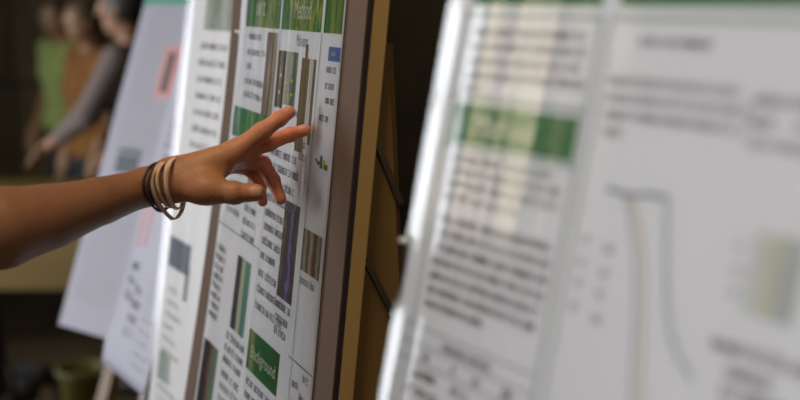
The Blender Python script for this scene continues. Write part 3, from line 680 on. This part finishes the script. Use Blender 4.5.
# nails
def nail(c, along, out, name='nail', L=.0125, Wd=.0105, rr=.0088):
    along = along/np.linalg.norm(along); out = out - along*(out@along); out /= np.linalg.norm(out); side = np.cross(along, out); V, F = [], []
    nu, nv = 8, 10
    for j in range(nv+1):
        t = -1+2*j/nv; wd = Wd/2*(1-.28*max(0, abs(t)-.35)**1.2*1.6)
        for i in range(nu+1):
            a = (-1+2*i/nu)*wd/rr*1.15; V.append(c + along*t*L/2 + side*rr*math.sin(a) + out*(rr*(math.cos(a)-1) + .0006 - .0012*max(0, t)**2))
    for j in range(nv):
        for i in range(nu): q = j*(nu+1)+i; F.append((q, q+1, q+nu+2, q+nu+1))
    n = len(V); V += [v - out*.0012 for v in V]; F += [tuple(x+n for x in f[::-1]) for f in F]
    return mesh(name, V, F, M['nail'], reacher, True)
tA, tB = at(234, 193, 1.203), at(256, 192.6, 1.205)
o_ = -CF + np.array([0, 0, .12]); nail(at(256.5, 192.3, 1.205)+o_/np.linalg.norm(o_)*.0097, tB-tA, o_)
iA, iB = at(279, 119, 1.226), at(289.5, 112.3, 1.231); o_ = np.array([-.2, -.35, .9]); d_ = (iB-iA)/np.linalg.norm(iB-iA); o2 = o_-d_*(o_@d_); o2 /= np.linalg.norm(o2)
nail(iB+o2*.0071-d_*.001, d_, o2, L=.010, Wd=.0085, rr=.0068)
mA, mB = at(290, 134.6, 1.260), at(305.5, 130.2, 1.2605); d_ = (mB-mA)/np.linalg.norm(mB-mA); o2 = o_-d_*(o_@d_); o2 /= np.linalg.norm(o2)
nail(mB+o2*.0067-d_*.002, d_, o2, L=.010, Wd=.0085, rr=.0064)

# wrist bands: closed loops round the wrist (picked in view, then given depth in front of and behind the wrist)
def loop(pts, n=72):
    P = [np.array(p, float) for p in pts]; m = len(P); out = []
    for i in range(m):
        p0, p1, p2, p3 = P[i-1], P[i], P[(i+1) % m], P[(i+2) % m]
        for q in range(n//m):
            t = q/(n//m); out.append(.5*((2*p1)+(-p0+p2)*t+(2*p0-5*p1+4*p2-p3)*t*t+(-p0+3*p1-3*p2+p3)*t**3))
    return out
axis = J['w2']-J['f2']; axis /= np.linalg.norm(axis)
def band(name, pts, wd, th, m, label, group):
    P = loop([at(*p) for p in pts]); V, F = [], []; n = len(P); c = sum(P)/n; seg = 10
    for i, p in enumerate(P):
        t = P[(i+1) % n]-P[i-1]; t /= np.linalg.norm(t); a = axis - t*(axis@t); a /= np.linalg.norm(a); o = np.cross(t, a)
        for k in range(seg):
            g = 2*math.pi*k/seg; cx = math.copysign(abs(math.cos(g))**.6, math.cos(g)); sx = math.copysign(abs(math.sin(g))**.6, math.sin(g)); V.append(p + a*cx*wd/2 + o*sx*th/2)
    for i in range(n):
        for k in range(seg): F.append((i*seg+k, i*seg+(k+1) % seg, ((i+1) % n)*seg+(k+1) % seg, ((i+1) % n)*seg+k))
    o = mesh(name, V, F, m, None, True); return tag(o, label, 'wrist band', group)
zc = 1.228
band('hair_tie', [(157, 163.2, zc), (148.5, 169, zc-.034), (143, 184, zc-.043), (148.5, 200, zc-.034), (158.5, 210.5, zc-.004), (167, 207, zc+.026), (166, 186, zc+.0335), (162, 168, zc+.026)], .0030, .0032, M['band_dark'], 'dark brown elastic band farthest up the wrist', 'dark elastic bands on the wrist')
band('hair_tie', [(161.5, 162.2, zc), (153.5, 168, zc-.032), (148.8, 183, zc-.041), (152.5, 199, zc-.033), (161, 208.5, zc-.002), (169.5, 204.5, zc+.026), (169, 185, zc+.0335), (166, 168, zc+.026)], .0030, .0032, M['band_dark'], 'dark brown elastic band touching the tan rubber bands', 'dark elastic bands on the wrist')
band('rubber_band', [(167, 161, zc+.001), (156, 167.5, zc-.031), (152, 182, zc-.039), (156.5, 199, zc-.033), (165, 212, zc-.016), (174, 219, zc+.002), (181.5, 211, zc+.020), (184, 196, zc+.033), (178, 170, zc+.030)], .0044, .0016, M['band_tan'], 'tan rubber band hanging lowest in a loose loop under the wrist', 'tan rubber bands on the wrist')
band('rubber_band', [(169, 160.5, zc+.001), (160, 167, zc-.030), (157, 181, zc-.038), (160.5, 196, zc-.033), (167, 206, zc-.012), (173, 206, zc+.022), (174, 190, zc+.0345), (173, 168, zc+.028)], .0036, .0016, M['band_tan'], 'narrow tan rubber band between the hanging one and the pale one', 'tan rubber bands on the wrist')
band('rubber_band', [(178, 157, zc+.003), (169.5, 163, zc-.029), (166, 180, zc-.036), (168.5, 197, zc-.031), (175, 207.8, zc-.012), (182, 206, zc+.022), (184, 188, zc+.036), (183, 165, zc+.030)], .0050, .0017, M['band_pale'], 'pale tan rubber band closest to the hand', 'tan rubber bands on the wrist')

# ------------------------------------------------------------------ people far behind, the counter and its surroundings
person((-2.02, 6.75, 0), math.pi-.7, 'person in a light green T-shirt standing behind the counter', M['lime'], M['hair_brown'], M['jeans'],
       {1: ((.20, .0, 1.12), (.17, .12, .92)), -1: ((-.20, .0, 1.12), (-.15, .14, .92))}, H=1.66, lean=.02, sleeve=.6)
person((-1.55, 5.60, 0), math.pi-.9, 'person in a rust orange top beside the green shirt', M['orange'], M['hair_brown'], M['jeans'],
       {1: ((.20, .0, 1.12), (.19, .08, .90)), -1: ((-.20, .0, 1.12), (-.19, .08, .90))}, H=1.66, lean=.0, sleeve=1.5, long_hair=True)
person((-1.07, 4.62, 0), math.pi/2-.15, 'dark-haired person in a grey long-sleeved shirt reaching down to the counter', M['greycloth'], M['hair'], M['jeans'],
       {-1: ((-.21, .13, 1.18), (-.16, .31, 1.06)), 1: ((.22, .0, 1.13), (.18, .2, .98))}, H=1.73, lean=.06, sleeve=1.75)
ct = empty('counter', (-2.3, 5.25, 0), 'long tan wooden counter in front of the people', 'counter')
CT = .80
MB().box((-3.6, 4.95, CT-.04), (-.85, 5.30, CT)).build('counter_top', M['bench'], ct)
MB().box((-3.55, 4.99, .33), (-.9, 5.02, CT-.04)).build('front_panel', M['bench'], ct)
for x in (-3.5, -2.2, -.95): 
    for y in (5.03, 5.22): MB().box((x, y, 0), (x+.06, y+.06, CT-.04)).build('leg', M['dark'], ct)
cb = empty('cabinet', (-2.95, 8.6, 0), 'tall olive-brown wooden cabinet against the back wall behind the people', 'cabinet')
cabm = mat('cabinet_wood', (.15, .11, .04), .6, noise=.35, nscale=5, stretch=(1, 1, .2))
MB().box((-3.7, 8.45, .08), (-2.15, 8.85, 2.25)).build('carcass', M['dark'], cb)
for (x0, x1) in ((-3.68, -2.94), (-2.91, -2.17)):
    for (z0, z1) in ((.12, 1.0), (1.04, 2.2)):
        d = MB().box((x0, 8.42, z0), (x1, 8.448, z1)).build('door', cabm, cb)
        hx = x1-.07 if x0 < -3 else x0+.07
        MB().tube([(hx, 8.40, (z0+z1)/2-.06), (hx, 8.40, (z0+z1)/2+.06)], .008).build('handle', M['easel'], d, True)
# dark chair low at the edge
ch = empty('chair', (-1.27, 3.3, 0), 'black padded chair standing near the arm, mostly out of view', 'chair')
Fc = Field((-1.62, 2.95, .40), (-.85, 3.65, 1.0), .012)
for x in (-1.42, -1.30, -1.18): Fc.cap((x, 3.08, .55), (x, 3.05, .80), .045, .04, .05)
sdf_obj('backrest', [Fc.net()], M['black'], ch)
Fs = Field((-1.62, 2.95, .35), (-.85, 3.65, .6), .012)
for y in (3.15, 3.3, 3.45): Fs.cap((-1.44, y, .45), (-1.16, y, .45), .04, .04, .05)
sdf_obj('seat', [Fs.net()], M['black'], ch)
for x in (-1.47, -1.13):
    for y in (3.12, 3.48): MB().tube([(x, y, 0), (x, y, .43)], .014).build('leg', M['dark'], ch, True)
    MB().tube([(x, 3.10, .42), (x, 3.07, .62)], .013).build('back_post', M['dark'], ch, True)
bn = empty('waste_bin', (-1.17, 3.92, 0), 'olive plastic waste bin on the floor under the far poster', 'bin')
V, F = [], []; prof = [(.001, 0), (.10, 0), (.13, .42), (.14, .43), (.14, .445), (.12, .445), (.095, .02), (.001, .02)]
for (r, z) in prof:
    for k in range(24): t = 2*math.pi*k/24; V.append((-1.17+r*.72*math.cos(t), 3.92+r*.72*math.sin(t), z*.72))
for j in range(len(prof)-1):
    for k in range(24): F.append((j*24+k, j*24+(k+1) % 24, (j+1)*24+(k+1) % 24, (j+1)*24+k))
mesh('bin_body', V, F, M['olive'], bn, True)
━━━━━━━━━━
TO DO>
Without the pictures, return the listing above from its first line through the line that has "nail(mB+o2*.0067-d_*.002, d_, o2, L=.010, Wd=.0085, rr=.0064)".

SOLUTION TO THIS EXERCISE>
The Blender Python script for this scene continues. Write part 3, from line 680 on. This part finishes the script. Use Blender 4.5.
# nails
def nail(c, along, out, name='nail', L=.0125, Wd=.0105, rr=.0088):
    along = along/np.linalg.norm(along); out = out - along*(out@along); out /= np.linalg.norm(out); side = np.cross(along, out); V, F = [], []
    nu, nv = 8, 10
    for j in range(nv+1):
        t = -1+2*j/nv; wd = Wd/2*(1-.28*max(0, abs(t)-.35)**1.2*1.6)
        for i in range(nu+1):
            a = (-1+2*i/nu)*wd/rr*1.15; V.append(c + along*t*L/2 + side*rr*math.sin(a) + out*(rr*(math.cos(a)-1) + .0006 - .0012*max(0, t)**2))
    for j in range(nv):
        for i in range(nu): q = j*(nu+1)+i; F.append((q, q+1, q+nu+2, q+nu+1))
    n = len(V); V += [v - out*.0012 for v in V]; F += [tuple(x+n for x in f[::-1]) for f in F]
    return mesh(name, V, F, M['nail'], reacher, True)
tA, tB = at(234, 193, 1.203), at(256, 192.6, 1.205)
o_ = -CF + np.array([0, 0, .12]); nail(at(256.5, 192.3, 1.205)+o_/np.linalg.norm(o_)*.0097, tB-tA, o_)
iA, iB = at(279, 119, 1.226), at(289.5, 112.3, 1.231); o_ = np.array([-.2, -.35, .9]); d_ = (iB-iA)/np.linalg.norm(iB-iA); o2 = o_-d_*(o_@d_); o2 /= np.linalg.norm(o2)
nail(iB+o2*.0071-d_*.001, d_, o2, L=.010, Wd=.0085, rr=.0068)
mA, mB = at(290, 134.6, 1.260), at(305.5, 130.2, 1.2605); d_ = (mB-mA)/np.linalg.norm(mB-mA); o2 = o_-d_*(o_@d_); o2 /= np.linalg.norm(o2)
nail(mB+o2*.0067-d_*.002, d_, o2, L=.010, Wd=.0085, rr=.0064)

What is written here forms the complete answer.